Colin Bostocksmith

My part in Reagan’s rise

Colin Bostock-Smith says that he will always love the Great Communicator because he once wrote a gag for him which he delivered perfectly

issue 12 June 2004

Is it possible to feel a personal warmth and affection, even love, towards someone one has never met? It must be, because that’s how I feel about the late President Ronald Reagan.

The reason I felt so fond of the old Cold War warrior, and the reason I cherish his memory now that he is even colder, is this. Back around 1983, towards the end of Ronnie’s first term in the Oval Office, the man did me one enormous favour. Perhaps unwittingly, but nonetheless effectively, he gave my career such a boost that I lived off it for years. Still do, in some ways. What he did was this. He, the leader of the Free World, appeared on an internationally distributed light entertainment television show, and told a worldwide audience a joke that I had written for him.

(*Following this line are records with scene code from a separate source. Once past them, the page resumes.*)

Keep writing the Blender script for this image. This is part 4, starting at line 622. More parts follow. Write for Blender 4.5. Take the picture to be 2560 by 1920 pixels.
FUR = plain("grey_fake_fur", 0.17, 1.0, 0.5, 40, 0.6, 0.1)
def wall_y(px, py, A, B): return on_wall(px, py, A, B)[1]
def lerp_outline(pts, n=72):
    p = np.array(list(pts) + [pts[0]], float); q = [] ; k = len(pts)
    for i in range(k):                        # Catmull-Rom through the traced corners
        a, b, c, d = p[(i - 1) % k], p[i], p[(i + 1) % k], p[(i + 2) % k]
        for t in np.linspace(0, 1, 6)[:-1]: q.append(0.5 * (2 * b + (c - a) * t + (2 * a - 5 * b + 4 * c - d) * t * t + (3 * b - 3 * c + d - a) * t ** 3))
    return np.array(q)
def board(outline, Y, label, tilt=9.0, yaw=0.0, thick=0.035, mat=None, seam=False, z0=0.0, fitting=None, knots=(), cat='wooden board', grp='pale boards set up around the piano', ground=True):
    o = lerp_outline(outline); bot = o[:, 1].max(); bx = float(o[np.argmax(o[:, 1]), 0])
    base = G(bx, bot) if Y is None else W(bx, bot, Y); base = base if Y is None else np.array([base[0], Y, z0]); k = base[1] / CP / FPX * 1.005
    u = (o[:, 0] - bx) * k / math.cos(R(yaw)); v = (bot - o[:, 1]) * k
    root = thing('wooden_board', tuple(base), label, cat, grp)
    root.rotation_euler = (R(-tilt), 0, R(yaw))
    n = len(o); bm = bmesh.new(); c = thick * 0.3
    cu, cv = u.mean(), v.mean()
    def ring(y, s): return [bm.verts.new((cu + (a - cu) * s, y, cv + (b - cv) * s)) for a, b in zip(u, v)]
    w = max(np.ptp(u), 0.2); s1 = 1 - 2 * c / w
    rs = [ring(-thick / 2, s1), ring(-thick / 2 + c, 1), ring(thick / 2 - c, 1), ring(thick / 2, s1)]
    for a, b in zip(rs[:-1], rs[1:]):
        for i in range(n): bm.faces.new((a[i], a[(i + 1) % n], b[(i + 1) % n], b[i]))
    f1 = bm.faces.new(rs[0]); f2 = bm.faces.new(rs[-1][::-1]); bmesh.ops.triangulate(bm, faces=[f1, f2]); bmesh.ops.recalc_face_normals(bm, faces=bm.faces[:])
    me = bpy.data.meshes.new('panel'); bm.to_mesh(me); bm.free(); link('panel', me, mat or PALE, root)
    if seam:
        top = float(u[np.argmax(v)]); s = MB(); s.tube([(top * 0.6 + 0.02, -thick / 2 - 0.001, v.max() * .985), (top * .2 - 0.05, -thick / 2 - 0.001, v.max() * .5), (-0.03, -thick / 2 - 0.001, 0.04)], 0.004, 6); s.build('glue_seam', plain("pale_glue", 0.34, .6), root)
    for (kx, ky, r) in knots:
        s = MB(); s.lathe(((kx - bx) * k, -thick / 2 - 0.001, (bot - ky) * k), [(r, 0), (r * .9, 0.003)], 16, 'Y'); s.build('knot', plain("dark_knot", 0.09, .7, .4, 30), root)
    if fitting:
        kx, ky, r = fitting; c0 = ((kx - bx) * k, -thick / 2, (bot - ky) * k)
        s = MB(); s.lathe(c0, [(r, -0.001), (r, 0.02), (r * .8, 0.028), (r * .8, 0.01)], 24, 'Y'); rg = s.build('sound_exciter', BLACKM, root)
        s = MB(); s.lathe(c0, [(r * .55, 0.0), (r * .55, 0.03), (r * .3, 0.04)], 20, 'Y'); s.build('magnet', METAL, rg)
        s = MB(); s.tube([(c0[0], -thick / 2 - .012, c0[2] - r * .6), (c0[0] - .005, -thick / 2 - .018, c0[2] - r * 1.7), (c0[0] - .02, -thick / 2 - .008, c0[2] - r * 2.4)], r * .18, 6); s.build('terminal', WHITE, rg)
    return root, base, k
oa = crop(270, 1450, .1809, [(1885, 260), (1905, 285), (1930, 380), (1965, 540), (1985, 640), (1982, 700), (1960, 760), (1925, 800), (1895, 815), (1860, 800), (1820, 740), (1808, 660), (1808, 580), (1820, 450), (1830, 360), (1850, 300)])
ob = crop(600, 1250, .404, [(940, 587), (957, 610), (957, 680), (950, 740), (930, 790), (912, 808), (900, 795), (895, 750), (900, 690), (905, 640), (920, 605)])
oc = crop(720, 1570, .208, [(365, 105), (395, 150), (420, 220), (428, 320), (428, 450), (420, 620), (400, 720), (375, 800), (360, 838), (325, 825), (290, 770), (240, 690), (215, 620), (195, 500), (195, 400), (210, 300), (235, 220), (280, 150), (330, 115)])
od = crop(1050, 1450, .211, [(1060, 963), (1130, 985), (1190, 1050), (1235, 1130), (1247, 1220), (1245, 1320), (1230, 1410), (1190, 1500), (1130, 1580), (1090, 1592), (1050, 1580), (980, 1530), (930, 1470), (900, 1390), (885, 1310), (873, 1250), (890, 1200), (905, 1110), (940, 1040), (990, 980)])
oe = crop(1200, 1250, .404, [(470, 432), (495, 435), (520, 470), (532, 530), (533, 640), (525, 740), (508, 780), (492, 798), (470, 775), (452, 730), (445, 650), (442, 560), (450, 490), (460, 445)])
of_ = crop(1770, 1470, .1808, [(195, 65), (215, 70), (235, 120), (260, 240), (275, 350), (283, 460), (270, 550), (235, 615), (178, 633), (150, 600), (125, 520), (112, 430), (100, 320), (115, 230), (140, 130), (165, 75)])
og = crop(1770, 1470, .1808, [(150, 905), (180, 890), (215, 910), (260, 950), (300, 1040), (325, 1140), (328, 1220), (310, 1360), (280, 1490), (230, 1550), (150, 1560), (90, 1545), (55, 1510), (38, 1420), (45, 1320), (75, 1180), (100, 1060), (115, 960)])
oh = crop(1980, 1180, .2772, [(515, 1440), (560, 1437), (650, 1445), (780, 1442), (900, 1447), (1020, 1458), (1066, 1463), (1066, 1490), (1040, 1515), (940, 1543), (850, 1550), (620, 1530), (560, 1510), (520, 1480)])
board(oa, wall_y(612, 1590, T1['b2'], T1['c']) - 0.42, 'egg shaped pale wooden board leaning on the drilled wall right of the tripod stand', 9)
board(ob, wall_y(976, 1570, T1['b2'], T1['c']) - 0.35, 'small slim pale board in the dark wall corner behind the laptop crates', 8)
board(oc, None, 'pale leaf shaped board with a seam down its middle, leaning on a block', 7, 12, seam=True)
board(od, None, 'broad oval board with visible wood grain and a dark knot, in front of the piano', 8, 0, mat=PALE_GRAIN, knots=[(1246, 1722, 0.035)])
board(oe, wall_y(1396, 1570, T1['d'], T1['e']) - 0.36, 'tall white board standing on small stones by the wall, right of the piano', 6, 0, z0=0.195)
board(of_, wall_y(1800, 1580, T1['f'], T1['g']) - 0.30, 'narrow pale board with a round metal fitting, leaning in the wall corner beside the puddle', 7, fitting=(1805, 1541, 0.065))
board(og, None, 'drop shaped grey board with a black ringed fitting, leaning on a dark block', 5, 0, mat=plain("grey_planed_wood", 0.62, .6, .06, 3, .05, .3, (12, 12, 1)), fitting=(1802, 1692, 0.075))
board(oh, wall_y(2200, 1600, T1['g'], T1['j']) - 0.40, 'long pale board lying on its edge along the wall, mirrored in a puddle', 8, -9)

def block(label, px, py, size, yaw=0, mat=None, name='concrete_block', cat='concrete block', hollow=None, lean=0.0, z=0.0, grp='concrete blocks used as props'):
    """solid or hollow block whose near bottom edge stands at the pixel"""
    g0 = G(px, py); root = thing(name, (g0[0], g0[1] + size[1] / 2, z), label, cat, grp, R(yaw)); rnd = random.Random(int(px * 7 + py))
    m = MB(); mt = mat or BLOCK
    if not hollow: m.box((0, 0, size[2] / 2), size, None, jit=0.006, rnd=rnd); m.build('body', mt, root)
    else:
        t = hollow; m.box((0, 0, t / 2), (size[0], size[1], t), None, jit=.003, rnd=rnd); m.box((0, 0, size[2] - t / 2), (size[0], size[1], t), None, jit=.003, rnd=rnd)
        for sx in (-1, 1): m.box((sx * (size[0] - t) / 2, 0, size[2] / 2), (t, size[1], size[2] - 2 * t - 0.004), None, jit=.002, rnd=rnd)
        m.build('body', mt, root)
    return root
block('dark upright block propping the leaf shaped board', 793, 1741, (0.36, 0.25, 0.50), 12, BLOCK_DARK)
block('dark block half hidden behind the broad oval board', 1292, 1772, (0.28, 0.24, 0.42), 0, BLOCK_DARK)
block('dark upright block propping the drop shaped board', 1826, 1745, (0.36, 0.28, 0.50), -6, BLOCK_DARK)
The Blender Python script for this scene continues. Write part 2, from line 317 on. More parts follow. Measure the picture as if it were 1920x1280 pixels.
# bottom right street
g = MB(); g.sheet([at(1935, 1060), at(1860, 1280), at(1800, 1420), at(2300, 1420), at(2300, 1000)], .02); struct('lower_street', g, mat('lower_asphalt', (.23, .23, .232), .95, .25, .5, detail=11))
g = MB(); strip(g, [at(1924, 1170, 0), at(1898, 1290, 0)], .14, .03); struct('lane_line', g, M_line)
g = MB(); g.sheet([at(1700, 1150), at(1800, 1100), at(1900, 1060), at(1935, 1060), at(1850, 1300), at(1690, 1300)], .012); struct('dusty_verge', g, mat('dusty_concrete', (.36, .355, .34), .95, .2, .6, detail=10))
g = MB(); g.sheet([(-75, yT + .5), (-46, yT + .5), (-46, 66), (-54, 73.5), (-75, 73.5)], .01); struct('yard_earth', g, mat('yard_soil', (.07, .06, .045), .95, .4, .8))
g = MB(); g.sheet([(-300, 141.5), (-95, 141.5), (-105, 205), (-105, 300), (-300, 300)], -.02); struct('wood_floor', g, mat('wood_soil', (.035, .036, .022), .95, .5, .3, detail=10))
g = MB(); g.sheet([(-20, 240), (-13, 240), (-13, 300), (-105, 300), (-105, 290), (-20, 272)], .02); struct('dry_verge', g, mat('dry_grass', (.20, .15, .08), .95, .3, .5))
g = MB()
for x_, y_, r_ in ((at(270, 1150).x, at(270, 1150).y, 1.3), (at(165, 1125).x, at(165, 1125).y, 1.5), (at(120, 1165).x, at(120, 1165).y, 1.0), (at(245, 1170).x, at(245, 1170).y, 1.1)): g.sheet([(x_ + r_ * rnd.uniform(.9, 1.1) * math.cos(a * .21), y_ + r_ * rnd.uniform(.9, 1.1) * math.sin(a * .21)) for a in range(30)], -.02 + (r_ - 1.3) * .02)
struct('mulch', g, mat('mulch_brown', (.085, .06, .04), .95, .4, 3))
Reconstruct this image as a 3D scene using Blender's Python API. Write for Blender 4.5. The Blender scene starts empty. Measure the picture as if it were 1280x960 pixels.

An explanation is in order. The show was one of those concocted by television executives when they can’t think of anything worthwhile to do with their time and their studios. It was little more than a collection of clips harvested from the James Bond movies made to that date, and assembled under the title James Bond — The First 21 Years. The clips were segregated by subject. Thus, a bunch of clips showing Bond humping beautiful girls was followed by a bunch of clips showing Bond thumping villains, which was in turn followed by a bunch of clips showing Bond not humping Miss Moneypenny, and so on.

The show would have been even more dire than it sounds had it not been placed under the control of a dynamic and visionary producer. Yes, years ago such people did exist. This producer — whose name I will withhold because he went on to do many other much better things — conceived the idea of inserting between the bunches of clips a few mini-interviews with famous people, who would talk about James Bond as if he were a real person.